The long and the short of it

A friend is talking about giving up on a script because it’s telling a true story and there is just too much detail to get into it. Easy, I said.

It’s always easy when it’s someone else’s script.

But still, a story isn’t a document and if you want to convey truth, it’s better to make the audience feel than to brief them on every detail. I have believed this all my life: journalism is about the facts, drama is about the truth. The first half of that belief has taken a bit of denting lately, but I’m as sure about the latter as I am that I can’t stand those dramatic reenactment scenes that pad out some of the poorer documentaries.

I need more from dramatised true stories. I don’t mean I need added sensation and, this is a separate issue, I do mean that it’s amazing how bad the acting is in those documentary scenes. I’ve got to let that go.

Anyway.

The problem with a script that’s too long is that you cut it down. Sorted. Rather than just deleting every second page or something, just find the key part of the tale. Find the one part of the story that captures what you want, that conveys and communicates and connects with whatever jt is that made you so keen to tell this tale. That makes you want to tell this tale and not that one, that made you keen to spend at least hundreds of hours working on it.
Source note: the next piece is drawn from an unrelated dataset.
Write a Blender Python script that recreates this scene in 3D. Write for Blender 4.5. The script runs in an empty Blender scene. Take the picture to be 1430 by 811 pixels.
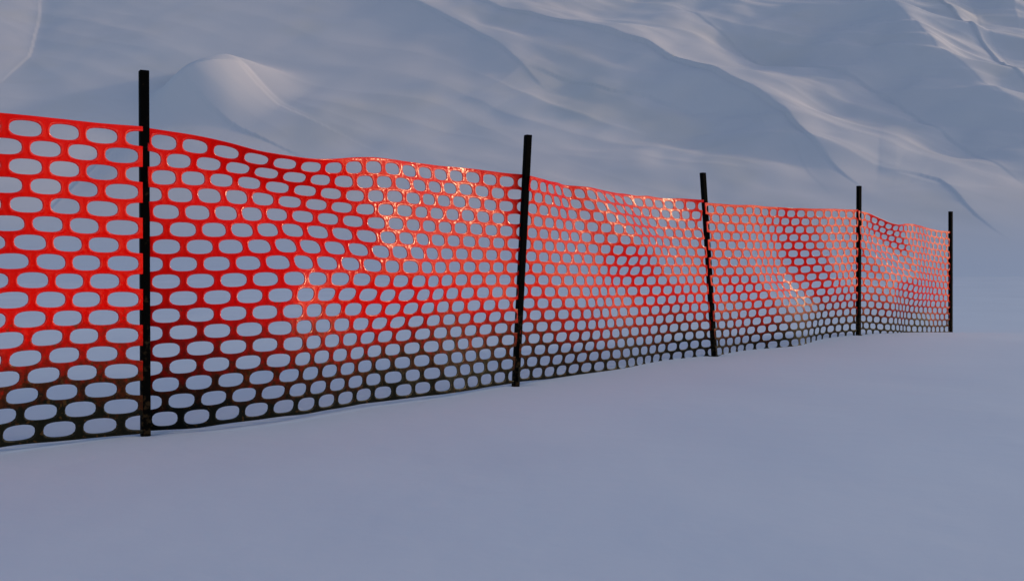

It’s up to you to find that one line and I can’t help you because it’s your story, your connection. And besides, my current script is running too short.

In my case, I have this piece that I just look forward to writing each morning, to spend an hour in this world that is forming around me. It’s what I’ll be going to the moment you and I are done. Only, this script should come out to be an hour long and instead I’m eating up story like it’s chocolate. At the moment, I’m on 23 pages and I think it’s going to wrap up in about another 10.

Plus unfortunately the 10 includes two to three pages of necessary stuff that I require, that is fun, but the only place it can go is after the best point to end the script. I don’t know what to do about that, except that I do.

The friend with the script that’s too long and me with the one that’s too short, we still both have things we have to drop.

I won’t underestimate the difficulty my friend is having. I will underestimate the difficult I’m having. But still, even if neither of us is having it easy, even if actually neither of us has a producer waiting for this yet, even if both of us are writing for ourselves at the moment, this is all a nice problem to have.

As with any script, what I’m going back to writing in a moment and the other side of a mug of tea, may never get made. But I’m enjoying being in this world instead of our real one, and I can actually see how a previous script that was commissioned has taught me something I need for this one.

We get better by doing. I can’t see an alternative to that and I can see that it’s something I should apply to everything.